At least 106 people are now known to have died as torrential rain triggered landslides and torrents of mud near the city of Recife in north-east Brazil.

Rescue workers continue the search for people still missing after poor neighbourhoods and shanty towns were swept away in the region.

President Jair Bolsonaro posted video on social media showing him in a helicopter flying over the area.

He later said it had been too dangerous to land because of “soil instability”.

Some 1,200 rescue personnel, using boats and helicopters, were deployed in the state of Pernambuco where the disaster occurred.

Luiz Estevão Aguiar told TV Globo that he had lost 11 relatives.

“My sister, my brother-in-law, 11 people from my family died. It was difficult… I did not expect this,” he said tearfully.

Flávio José da Silva was searching for his stepfather Gilvan in the rubble of what was once his house.
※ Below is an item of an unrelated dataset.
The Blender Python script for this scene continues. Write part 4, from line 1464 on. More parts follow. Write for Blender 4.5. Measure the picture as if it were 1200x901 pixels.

He said that shortly after it collapsed, he had heard Gilvan say: “I’m here, under the ground”. “We hope to find him alive,” Mr Silva said, pointing to a pile of debris.

Deadly flooding and landslides have killed hundreds of people in Brazil over the past year.

Experts link the bad weather to La Niña, a climate pattern in the Pacific Ocean that can affect weather worldwide.

Many factors contribute to flooding, but a warming atmosphere caused by climate change makes extreme rainfall more likely.

The world has already warmed by about 1.2C since the industrial era began and temperatures will keep rising unless governments around the world make steep cuts to emissions.